Hammett Grave Site Arlington National Cemetery
Hammett declared himself to be both a patriot and a Communist, two items not often seen linked together. He served in both the great World Wars. He enlisted in the ambulance core in World War I where he caught the Spanish flu and tuberculosis.

Due to his TB doctors recommended he separate from his wife, Jose Dolan Hammett and his two daughters. He used the proceeds of his books and films to support his two children. He later entered a relationship with Lillian Hellman, and remained with her the rest of his life. Like many artists of this era, Hammett joined the Communist party.

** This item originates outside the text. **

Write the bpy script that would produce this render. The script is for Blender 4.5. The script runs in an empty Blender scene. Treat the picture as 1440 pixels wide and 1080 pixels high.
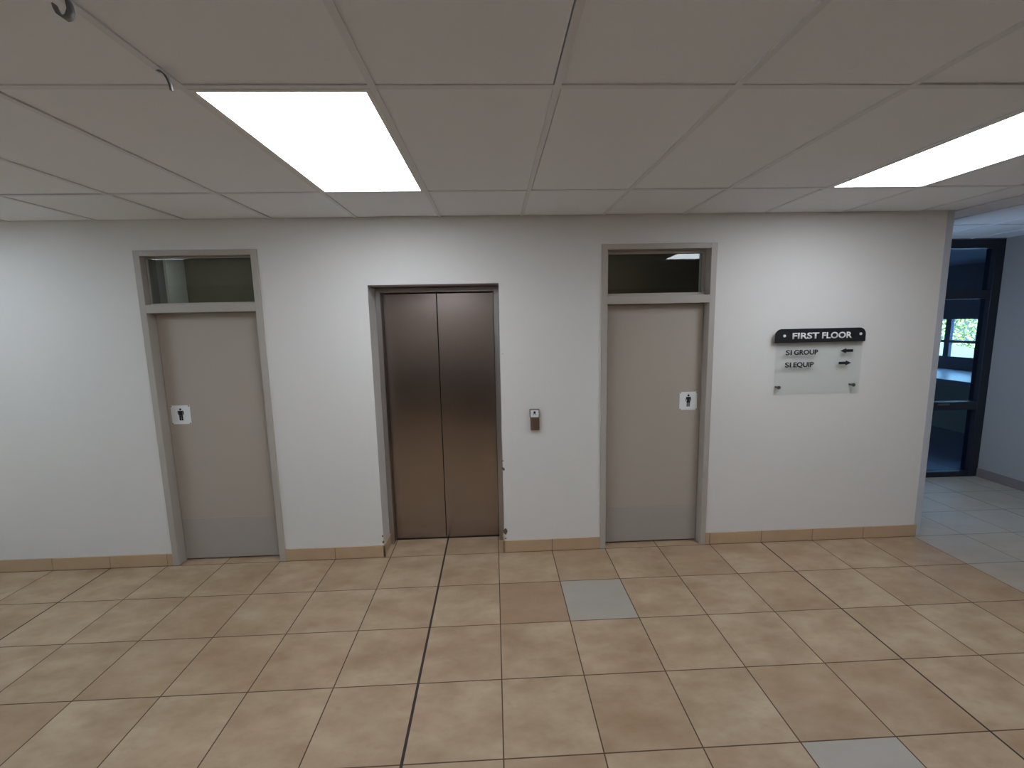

When the Japanese bombed Pearl Harbor, he enlisted in the Army. Because of his TB and Communist affiliation, he needed special permission. He was assigned to the Aleutian Islands where he edited the Army newspaper. The Army provided close supervision to ensure no subversive Communist propaganda found its way into print. The cold Alaskan climate irritated his lungs, and he contracted emphysema.

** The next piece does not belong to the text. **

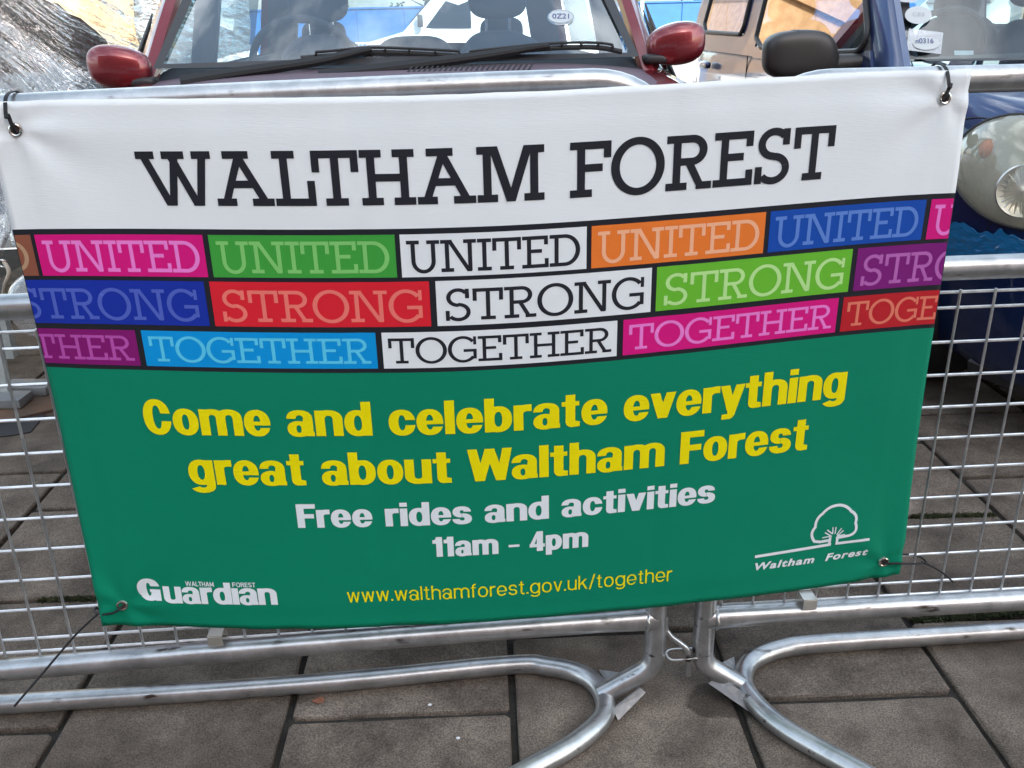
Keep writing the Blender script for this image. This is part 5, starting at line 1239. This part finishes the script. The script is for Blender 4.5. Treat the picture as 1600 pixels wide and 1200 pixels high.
MB().grid([[V((-8.35, 8.0, gz(9)+2.18)), V((-2.35, 8.0, gz(9)+2.18))], [V((-8.35, 9.6, gz(9)+2.9)), V((-2.35, 9.6, gz(9)+2.9))], [V((-8.35, 11.2, gz(9)+2.18)), V((-2.35, 11.2, gz(9)+2.18))]]).build('canopy', CRM, cs)
for x_ in (-8.2, -2.5):
    for y_ in (8.25, 10.95): MB().tube([V((x_, y_, gz(9)-.1)), V((x_, y_, gz(9)+2.2))], .025, 8).build('pole', STEELW, cs)
# ------------------------------------------------------------------ far background
def van(label, x0, y0, dirx, z0, L_=5.2):
    t = thing('white_van', label, 'van', (x0, y0, z0)); X = lambda u: x0+dirx*u
    prof = [(0, .45), (0, .85), (.08, 1.02), (.85, 1.22), (1.65, 2.02), (2.1, 2.35), (L_-.1, 2.42), (L_, 2.3), (L_, .45)]
    rows_ = []
    for (yy, ins) in ((0, .0), (.06, -.0), (.0, 0)): pass
    m = MB(); ins = lambda k: [(u+(k if u < 1 else -k if u > L_-.2 else 0), z-(k if z > 1 else 0)) for u, z in prof]
    rings = []
    for yy, k in ((0, .07), (.04, .02), (.10, 0), (1.84, 0), (1.90, .02), (1.94, .07)):
        rings.append([V((X(u), y0+yy+.14*max(0, z-1.2)/1.2*(1 if yy < 1 else -1), z0+z)) for u, z in ins(k)])
    n = len(prof); m.v = []; m.add([p for r_ in rings for p in r_], [(i*n+q, i*n+(q+1) % n, (i+1)*n+(q+1) % n, (i+1)*n+q) for i in range(5) for q in range(n)]+[tuple(range(n)), tuple(5*n+q for q in range(n))])
    m.build('body', WHITEP, t, angle=40)
    yy = y0-.006
    m = MB(); m.prism([V((X(1.35), yy+.02, z0+1.30)), V((X(2.35), yy+.02, z0+1.28)), V((X(2.35), yy+.10, z0+2.0)), V((X(1.95), yy+.10, z0+2.0))], (0, .01, 0)); m.build('side_window', WING, t, smooth=False)
    m = MB(); m.prism([V((X(1.02)-dirx*.0, y0+.25, z0+1.39)), V((X(1.02), y0+1.7, z0+1.39)), V((X(1.66), y0+1.6, z0+2.03)), V((X(1.66), y0+.35, z0+2.03))], (-dirx*.02, 0, .02)); m.build('windscreen', WING, t, smooth=False)
    for u in (.9, L_-1.0):
        w_ = MB(); w_.tube([V((X(u), y0-.01, z0+.34)), V((X(u), y0+.22, z0+.34))], .34, 24); wo_ = w_.build('wheel', RUBBER, t); w2 = MB(); w2.tube([V((X(u), y0-.02, z0+.34)), V((X(u), y0+.0, z0+.34))], .18, 18); w2.build('rim', MATS['rim_grey'], wo_)
    m = MB(); m.box((X(.04), y0+.25, z0+.82), (.12, .30, .22), bev=.03); m.build('headlight', CHROME, t); m = MB(); m.box((X(-.02), y0+.97, z0+.55), (.10, 1.7, .24), bev=.03); m.build('bumper', BLACKTRIM, t)
    m = MB(); m.box((X(1.25), y0-.14, z0+1.45), (.12, .16, .26), bev=.03); m.build('door_mirror', BLACKTRIM, t)
    return t
van('white van seen through the red car windscreen, side window towards us', on_y(566, 40, 20).x, 20, 1, gz(20)-.02)
van('white van further back behind the headrests, mostly hidden', on_y(365, 40, 25).x, 25.5, -1, gz(25.5)-.02)
van('white van standing beyond the blue car, seen through its windscreen', on_y(1425, 40, 9).x, 9, 1, gz(9)-.1)
HB = pm('hoarding_blue', (.004, .085, .27), .6, var=(1.5, (.005, .10, .31), .4, .6)); PW = pm('post_white', (.6, .6, .58), .6)
ho = thing('site_hoarding', 'long bright blue hoarding beyond the car park', 'hoarding', (0, 50, gz(50)))
zt_ = on_y(1030, 4, 50).z
for i in range(26):
    x_ = -22+i*2.44; m = MB(); m.box((x_, 50, (zt_+gz(50))/2), (2.42, .05, zt_-gz(50))); m.build('panel', HB, ho, smooth=False)
    m = MB(); m.box((x_+1.22, 49.95, (zt_+gz(50))/2), (.05, .07, zt_-gz(50)+.05)); m.build('post', HB, ho, smooth=False)
m = MB(); m.box((9.5, 49.93, zt_+.03), (63.5, .10, .08)); m.build('top_rail', HB, ho, smooth=False)
pole = thing('lamp_post', 'slim pale post with a small box standing in front of the blue hoarding', 'post', on_y(1002, 60, 30))
p0 = on_y(1002, 48, 30); m = MB(); m.tube([V((p0.x, 30, gz(30))), V((p0.x, 30, 4.5))], .06, 12); m.build('pole', PW, pole); m = MB(); m.box((p0.x, 29.9, p0.z+.1), (.22, .14, .26)); m.build('box', pm('box_cream', (.5, .4, .26), .6), pole, smooth=False)
rl = thing('railing', 'low white railing at the foot of the blue hoarding', 'railing', (0, 38, gz(38)))
zr = on_y(1010, 57, 38).z
m = MB(); m.tube([V((-8, 38, zr)), V((16, 38, zr))], .03, 8); m.build('top_bar', PW, rl)
pb = MB().tube([V((0, 38, gz(38))), V((0, 38, zr))], .018, 6).build('bar', PW, rl)
for i in range(150):
    o = pb if i == 0 else pb.copy()
    if i: COL.objects.link(o); o.parent = rl
    o.location = Vector((-8+i*.16, -38, -gz(38)))
LEAF = pm('leaf_yellow', (.16, .14, .02), .6, var=(1.3, (.05, .09, .02), .45, .55)); BARK = pm('bark', (.06, .045, .03), .9)
def tree(label, x, y, z, h, r_, seed):
    t = thing('tree', label, 'tree', (x, y, z), 'trees behind the blue hoarding'); rnd = random.Random(seed)
    m = MB(); m.tube(catmull([V((x, y, z-.2)), V((x+.1, y, z+h*.3)), V((x-.1, y, z+h*.6)), V((x, y, z+h*.85))], 4), [.16-.010*i for i in range(13)], 10)
    for k in range(7):
        a = rnd.random()*6.28; b = V((x, y, z+h*(.3+.07*k))); m.tube([b, b+V((math.cos(a)*r_*.4, math.sin(a)*r_*.4, h*.12)), b+V((math.cos(a)*r_*.8, math.sin(a)*r_*.8, h*.2))], [.06, .04, .015], 6)
    m.build('trunk', BARK, t)
    m = MB(); cl = [(V((x+rnd.gauss(0, r_*.45), y+rnd.gauss(0, r_*.4), z+h*rnd.uniform(.3, 1.0))), rnd.uniform(.35, .8)) for _ in range(26)]
    for _ in range(3200):
        c_, q = cl[rnd.randrange(26)]; d = V((rnd.gauss(0, 1), rnd.gauss(0, 1), rnd.gauss(0, .8))); d = d.normalized()*q*rnd.random()**.4; p = c_+d
        u = V((rnd.uniform(-1, 1), rnd.uniform(-1, 1), rnd.uniform(-1, 1))).normalized()*.10; w_ = u.orthogonal()*.7
        m.add([p-u, p+w_, p+u, p-w_], [(0, 1, 2, 3)])
    m.build('crown', LEAF, t, smooth=False, recalc=False)
for i, (x_, lab) in enumerate(((6.0, 'yellow leaved tree above the hoarding, left of the pale post'), (10.5, 'yellow leaved tree above the hoarding beside the red mirror'), (14.8, 'yellow leaved tree behind the hoarding nearest the blue car'), (0.5, 'yellow leaved tree behind the hoarding seen over the passenger seat'), (-6, 'yellow leaved tree behind the hoarding at its far left'))):
    tree(lab, x_, 52.5, gz(52)-.3, 5.5, 2.2, i+3)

In the late 1940s his activities against the Un-American Activities Committee and his support for the Hollywood 10 earned him the recognition of Congress. He was invited to testify, but choose to plead the 5th amendment. For this, he served time in a West Virginia Federal Prison cleaning toilets.

His time in prison further exacerbated his lung condition. He spent the last few years of his life in obscurity, and wrote no more. Hellman remained at his side the whole time. They were together 30 years. He is buried in Arlington National Cemetery because of his military service.

The Collection

The University of South Carolina procured two collections for an undisclosed amount of money. The first collection was obtained from Hammett’s daughter and grandchildren. It includes family letters. The other collection came from Richard Hayman who has spent 40 years collecting materials, researching and recording Hammett’s biography.

The combined collection contains letters, books, family photographs, screenplays and memorabilia including his Pinkerton badge. The collection should be available for viewing in about a year. The University of South Carolina also houses other fiction detective collections including Elmore Leonard and James Ellroy.